According to the Washington Post, the administration is setting up new confidential military review boards under which Afghan prisoners at Bagram would be able to challenge their detention. Months ago, Judge John Bates ruled that three non-Afghan inmates at Bagram who had been captured in third countries should be able to challenge their detention in U.S. courts. The administration appealed that ruling, and is scheduled to file a brief in that case later today.
Here's the basic idea:
Under the new rules, each detainee will be assigned a U.S. military official, not a lawyer, to represent his interests and examine evidence against him. In proceedings before a board composed of military officers, detainees will have the right to call witnesses and present evidence when it is "reasonably available," the official said. The boards will determine whether detainees should be held by the United States, turned over to Afghan authorities or released. For those ordered held longer, the process will be repeated at six-month intervals.
The Bagram system is similar to the annual Administrative Review Boards used for suspected terrorists at the U.S. military prison at Guantanamo Bay, Cuba. Officials said the review proceedings at Bagram will mark an improvement in part because they will be held in detainees' home countries -- where witnesses and evidence are close at hand.
This new system then, would apply to Afghan nationals detained at Bagram. Historically speaking, few have ever challenged the authority of the military to detain enemy soldiers in an ongoing theater of war.

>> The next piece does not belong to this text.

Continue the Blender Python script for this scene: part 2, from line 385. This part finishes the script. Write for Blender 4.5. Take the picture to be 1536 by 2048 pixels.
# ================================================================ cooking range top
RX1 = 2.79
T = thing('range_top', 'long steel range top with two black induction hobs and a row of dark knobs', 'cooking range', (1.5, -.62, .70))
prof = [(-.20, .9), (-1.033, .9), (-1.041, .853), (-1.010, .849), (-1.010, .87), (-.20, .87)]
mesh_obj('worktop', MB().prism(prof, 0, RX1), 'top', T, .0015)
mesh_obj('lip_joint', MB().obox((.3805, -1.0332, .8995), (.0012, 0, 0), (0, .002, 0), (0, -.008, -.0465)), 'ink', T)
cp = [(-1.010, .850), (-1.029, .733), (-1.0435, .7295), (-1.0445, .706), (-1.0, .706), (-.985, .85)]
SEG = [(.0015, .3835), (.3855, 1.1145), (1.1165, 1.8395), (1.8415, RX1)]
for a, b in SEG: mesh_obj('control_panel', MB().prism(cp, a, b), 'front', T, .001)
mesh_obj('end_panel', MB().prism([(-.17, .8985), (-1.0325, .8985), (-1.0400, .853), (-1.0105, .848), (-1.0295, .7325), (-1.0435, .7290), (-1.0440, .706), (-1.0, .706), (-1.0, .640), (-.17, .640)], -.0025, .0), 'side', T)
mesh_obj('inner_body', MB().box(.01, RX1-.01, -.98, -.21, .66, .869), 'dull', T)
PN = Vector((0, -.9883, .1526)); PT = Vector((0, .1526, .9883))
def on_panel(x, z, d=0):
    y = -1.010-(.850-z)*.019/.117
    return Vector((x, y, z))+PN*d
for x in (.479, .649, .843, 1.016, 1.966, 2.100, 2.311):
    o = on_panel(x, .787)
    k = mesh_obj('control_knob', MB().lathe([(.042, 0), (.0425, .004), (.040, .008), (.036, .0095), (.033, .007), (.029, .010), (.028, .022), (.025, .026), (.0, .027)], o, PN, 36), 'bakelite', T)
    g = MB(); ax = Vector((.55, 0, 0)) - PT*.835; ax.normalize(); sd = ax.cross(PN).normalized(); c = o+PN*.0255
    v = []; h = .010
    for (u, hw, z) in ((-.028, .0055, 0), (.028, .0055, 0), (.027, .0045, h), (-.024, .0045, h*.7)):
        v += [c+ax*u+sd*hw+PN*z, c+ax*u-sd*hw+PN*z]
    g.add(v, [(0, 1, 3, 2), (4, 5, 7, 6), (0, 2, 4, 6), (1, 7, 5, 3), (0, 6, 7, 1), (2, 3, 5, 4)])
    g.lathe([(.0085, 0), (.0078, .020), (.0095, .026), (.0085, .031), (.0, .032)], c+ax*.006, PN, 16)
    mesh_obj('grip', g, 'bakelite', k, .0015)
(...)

What makes the whole situation complicated is that the U.S. isn't fighting uniformed soldiers, which makes the determination of who is an enemy and who isn't a complicated process -- and one that could create more enemies if handled improperly. Some human rights groups see enemy belligerents in Afghanistan not as "soldiers" but as criminals who, under international law, should be tried by local authorities. It should be emphasized that reports on the new system, as Lyle Denniston writes, give "no indication that the Administration is prepared to concede any role for the U.S. courts for the prisoners there." It's also not clear the new process will pass constitutional muster, since two previous incarnations of Confidential Status Review Tribunals didn't.
Some kind of review process is necessary because the circumstances under which Afghan detainees are captured are often shady -- sometimes the result of tribal rivalries, bounty hunters looking for a payoff, etc. But the new review process is also a sign of how difficult things are in Afghanistan. In a sense, human rights groups and the U.S. want the same thing: a functioning Afghan civil society in which criminals, including terrorists, can be tried by Afghan courts. It's another bad sign for American efforts there that, eight years into the war, the government doesn't trust the Afghan authorities to handle such problems -- and not without reason.
Even with the new review boards, there's just no way for a system of detention being instituted by a foreign military force to be seen as legitimate by the Afghan people. But, as Spencer Ackerman writes, there doesn't seem to be any visible plan for transferring detention authority to Afghans -- which gives you an impression of how far the administration thinks we are from a strong, functioning Afghan civil society that could handle them.